Before the crisis, the Suez Canal was operating at record levels. In 2023, annual revenues reached about $9.4 billion, reflecting strong global trade flows. That trajectory reversed sharply after October 2023, when attacks on commercial shipping near the Bab al-Mandab Strait prompted major shipping lines to reroute vessels away from the canal. The diversion led to steep traffic declines and revenue losses estimated at nearly $7 billion over the subsequent period.

Throughout 2024, transits remained significantly below historical averages as higher insurance costs and security concerns reshaped global shipping routes. Egypt’s canal income—one of the country’s key sources of foreign currency—came under sustained pressure.

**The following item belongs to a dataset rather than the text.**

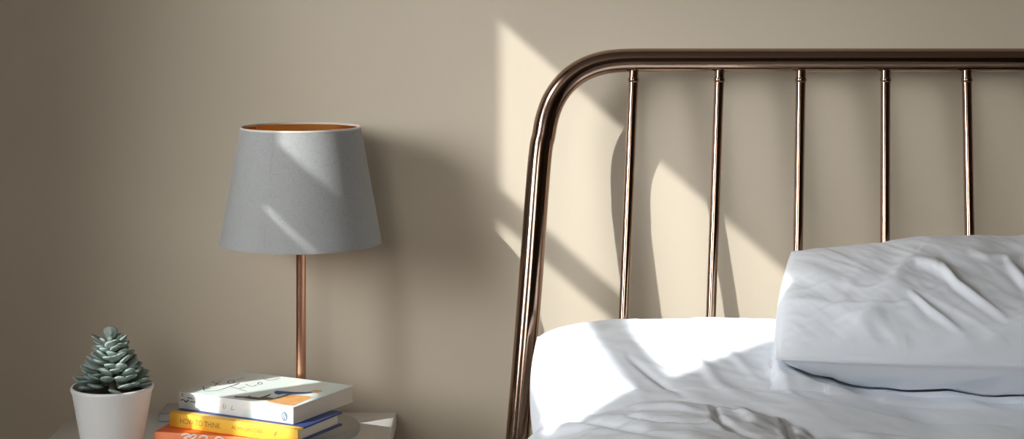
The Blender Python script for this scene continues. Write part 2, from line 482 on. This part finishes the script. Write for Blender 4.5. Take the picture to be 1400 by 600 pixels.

Conditions began to improve in mid-to-late 2025, when regional tensions eased and the SCA introduced pricing incentives and operational flexibility to restore competitiveness. According to industry and media reports, canal revenues rose by roughly 14 percent year-on-year in parts of the second half of 2025, coinciding with the cautious return of container ships and energy cargoes.

Rabiee attributed the recovery to efforts to limit the negative impact of disruptions, as well as to the completion of development works in the southern sector of the canal, which enhanced safety margins and transit efficiency.

Looking ahead, SCA projections and industry forecasts suggest revenues could approach $8 billion in the 2025/26 fiscal year, with further improvement expected in H2 2026 if stability in the Red Sea is sustained. Major carriers have begun to signal renewed confidence, with phased resumptions of Asia–Europe services via the Suez route.

While traffic levels remain below pre-crisis norms, analysts view these moves as leading indicators of broader normalization. A full return to earlier volumes, however, will depend on lasting security guarantees and insurance conditions acceptable to shipowners.

Beyond traffic recovery, President El-Sisi reviewed progress on a broader maritime development agenda. This includes the South Red Sea shipyard, expansion of the SCA’s auxiliary fleet, and investments in tugboats, dredgers, and fishing vessels. Rabiee confirmed the completion of several Azm-class tugboats and ongoing construction of deep-sea fishing vessels and river buses.

El-Sisi stressed the need to continue upgrading the canal’s navigation channel, infrastructure, and services to safeguard its strategic role in global trade, which historically accounts for around 10–12 percent of world maritime commerce.

The Suez Canal’s recovery trajectory carries implications well beyond Egypt. A sustained return of shipping through the canal could shorten Asia–Europe transit times by up to two weeks compared with the Cape route, easing freight costs and pressure on global supply chains. For Egypt, renewed revenue growth would bolster foreign currency inflows at a critical time for macroeconomic stabilization.